The Progressive Federal Party (PFP) won 17 seats as a result of a merger between the Progressive and Reform parties, and became the official Opposition under the leadership of the liberal intellectual Afrikaner, Dr Frederick van Zyl Slabbert. Vorster, however, did not stay long enough in office to implement his 'total strategy'. In late 1978 and early 1979 a scandal blew up over illegal over-expenditure on secret propaganda projects, both in South Africa and abroad.
 
The scandal involved Dr Eschel Rhoodie, an official in the Department of Information, Dr. Connie Mulder, the Minister for Information, General Van den Bergh, head of the Bureau of State Security (BOSS), and Vorster himself. Vorster was forced to resign the prime ministership to become titular President but as evidence of his involvement in the scandal mounted he had to retire altogether from political life.
 
Vorster was replaced as Prime Minister in 1978 by the Defence Minister, Pieter Botha, whose policies were in the same mould. Botha pressed on with 'total strategy' and decided to carry out the main recommendations of the Rickert and Wiehahn Reports (1979).
 
The Rickert Report proposed a new deal for urban blacks, in which they should get better housing and higher wages, but at the expense of rural migrants against whom much stricter influx control would be applied. The Wiehahn Report led to an amendment to the Industrial Conciliation Act which extended the right of registration to black trade unions. On the other hand, it was the intention of the report and of the Government to bring black unions under the discipline and control of the statutory system of labour relations that is, to check their finances and to prohibit their involvement in political protest.
 
The two reports highlight some of the more obvious contradictions in 'total strategy'. Certain theatres, restaurants and sports events might be opened to all races, and urban blacks might gain certain labour rights; but such a strategy will achieve nothing if coupled with increased suppression of rural Africans. Existing proposals already provide for another million blacks to be removed from white areas and settled in Bantustans.
 
In turn this will lead to even higher unemployment, poverty and unrest in rural areas, which will become fertile ground for guerilla activities. Moreover, a new black middle class is unlikely to be won over to the defence of 'reformed apartheid' but is likely to demand never-ending concessions, including eventually full political rights and even an alternative economic system. A revolution of rising expectations will emerge.
 
Botha's constitutional and political reforms grew out of the Schlebusch Parliamentary Committee, whose proposals were accepted by the white parliament in mid-1980. The Schlebusch proposals entailed abolition of the Senate and its replacement by a 61-member President's Council made up of nominated representatives of whites, Coloureds and Asians.
 
A separate Council for Africans would represent those Bantustans still to be given 'independence'.
 
The two Councils would have purely advisory functions. Eventually in 1983 the Botha government moved towards setting up a segregated parliament with three separate White, Coloured and Indian chambers, with representation at a ratio of 4:2:1, and a while-dominated Cabinet.
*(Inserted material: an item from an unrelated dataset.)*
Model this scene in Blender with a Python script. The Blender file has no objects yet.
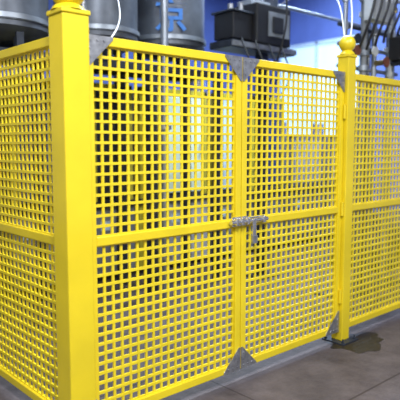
import bpy, bmesh, math, random
from mathutils import Vector, Matrix
random.seed(4)
S=bpy.context.scene
COL=S.collection
# ---------------------------------------------------------------- materials
def mat(name,base,rough=0.5,metal=0.0,var=0.0,scale=8.0,col2=None,bump=0.0,bscale=None,emit=None,es=0,coat=0):
    m=bpy.data.materials.new(name); m.use_nodes=True
    nt=m.node_tree; b=nt.nodes['Principled BSDF']
    b.inputs['Roughness'].default_value=rough; b.inputs['Metallic'].default_value=metal
    b.inputs['Coat Weight'].default_value=coat
    tc=nt.nodes.new('ShaderNodeTexCoord')
    n=nt.nodes.new('ShaderNodeTexNoise'); n.inputs['Scale'].default_value=scale; n.inputs['Detail'].default_value=6
    nt.links.new(tc.outputs['Object'],n.inputs['Vector'])
    r=nt.nodes.new('ShaderNodeValToRGB')
    c2=col2 if col2 else tuple(max(0,c*(1-var)) for c in base)
    r.color_ramp.elements[0].position=0.35; r.color_ramp.elements[1].position=0.65
    r.color_ramp.elements[0].color=(*c2,1); r.color_ramp.elements[1].color=(*base,1)
    nt.links.new(n.outputs['Fac'],r.inputs['Fac']); nt.links.new(r.outputs['Color'],b.inputs['Base Color'])
    if bump:
        n2=nt.nodes.new('ShaderNodeTexNoise'); n2.inputs['Scale'].default_value=bscale or scale*4
        nt.links.new(tc.outputs['Object'],n2.inputs['Vector'])
        bp=nt.nodes.new('ShaderNodeBump'); bp.inputs['Strength'].default_value=bump; bp.inputs['Distance'].default_value=0.01
        nt.links.new(n2.outputs['Fac'],bp.inputs['Height']); nt.links.new(bp.outputs['Normal'],b.inputs['Normal'])
    if emit:
        b.inputs['Emission Color'].default_value=(*emit,1); b.inputs['Emission Strength'].default_value=es
    return m
YEL=mat('yellow_powder_coat',(0.83,0.63,0.016),0.32,0,0.12,3,bump=0.05,bscale=60,coat=0.25)
YELM=mat('yellow_mesh_coat',(0.82,0.64,0.02),0.38,0,0.12,4)
GALV=mat('galvanised_steel',(0.42,0.43,0.46),0.38,0.75,0.35,30,bump=0.1,bscale=80)
CHR=mat('bright_steel',(0.75,0.74,0.76),0.25,0.9,0.1,20)
DST=mat('dark_steel',(0.045,0.055,0.08),0.45,0.4,0.4,10)
TNK=mat('tank_steel',(0.17,0.19,0.23),0.40,0.6,0.45,4,bump=0.1,bscale=10)
TNKL=mat('tank_band_steel',(0.38,0.42,0.48),0.35,0.7,0.3,6)
BLU=mat('machine_blue_paint',(0.04,0.08,0.22),0.45,0.1,0.4,5)
SIGN=mat('sign_blue_ink',(0.04,0.2,0.62),0.5,0,0.1,5)
PALE=mat('pale_green_panel',(0.78,0.92,0.76),0.4,0,0.1,3)
PALB=mat('pale_blue_panel',(0.62,0.78,0.92),0.4,0,0.1,3)
OCH=mat('machine_yellow_paint',(0.60,0.52,0.05),0.5,0,0.2,5)
GRY=mat('grey_machine_paint',(0.24,0.26,0.30),0.5,0.1,0.3,6)
LGR=mat('light_grey_paint',(0.50,0.53,0.58),0.5,0.0,0.25,4)
BLK=mat('black_rubber',(0.012,0.012,0.016),0.5,0,0.3,10)
WHC=mat('white_cable',(0.75,0.78,0.85),0.5,0,0.1,10)
RED=mat('rust_red',(0.22,0.07,0.04),0.6,0.1,0.4,12)
BRS=mat('brass',(0.5,0.4,0.2),0.35,0.9,0.3,12)
WALL=mat('wall_blue_paint',(0.13,0.20,0.56),0.7,0,0.2,1.5,bump=0.1,bscale=20)
CEIL=mat('ceiling_grey',(0.12,0.14,0.18),0.8,0,0.2,2)
GLS=mat('daylight_glass',(0.45,0.65,0.85),0.4,0,0.1,1,emit=(0.50,0.72,1.0),es=1.0)
LAMP=mat('added_lamp_glow',(0.9,0.9,0.9),0.4,0,0,1,emit=(1,0.97,0.9),es=4)  # glowing face of the added, out-of-view lamps
OIL=mat('oil_stain_film',(0.022,0.018,0.018),0.45,0,0.3,6)

# floor: concrete slabs with joints
FL=bpy.data.materials.new('concrete_slabs'); FL.use_nodes=True
nt=FL.node_tree; b=nt.nodes['Principled BSDF']; b.inputs['Roughness'].default_value=0.68
tc=nt.nodes.new('ShaderNodeTexCoord'); mp=nt.nodes.new('ShaderNodeMapping')
mp.inputs['Location'].default_value=(0.35,0.62,0)
nt.links.new(tc.outputs['Object'],mp.inputs['Vector'])
br=nt.nodes.new('ShaderNodeTexBrick'); br.offset=0.5
br.inputs['Scale'].default_value=1.0; br.inputs['Mortar Size'].default_value=0.007
br.inputs['Brick Width'].default_value=2.6; br.inputs['Row Height'].default_value=1.0
br.inputs['Color1'].default_value=(1,1,1,1); br.inputs['Color2'].default_value=(0.94,0.94,0.95,1); br.inputs['Mortar'].default_value=(0.5,0.47,0.47,1)
nt.links.new(mp.outputs['Vector'],br.inputs['Vector'])
n=nt.nodes.new('ShaderNodeTexNoise'); n.inputs['Scale'].default_value=2.6; n.inputs['Detail'].default_value=12; n.inputs['Roughness'].default_value=0.75
nt.links.new(tc.outputs['Object'],n.inputs['Vector'])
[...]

The Schlebusch proposals and the 1985 moves stipulated no fundamental change in the power structure and left political and other forms of power firmly entrenched in the hands of the white minority.
 
At the same time the government had no plans to change the Group Areas Act, the Bantustan policy, influx control and the pass laws, race classification or the whole apparatus of political and police repression. The government is not even remotely considering the release of ANC leader Nelson Mandela, or contemplating a genuine constitutional conference including the real black leaders.
 
The final word should rest with Mandela himself, who wrote these words in the after- math of the Soweto rising:
 
From our rulers we can expect nothing . . . Vague promises, tinkerings with the machinery of apartheid, constitution juggling, massive arrests and detentions side by side with renewed overtures aimed at weakening and forestalling the unity of us Blacks and dividing the forces of change - these are the fixed paths along which they will move.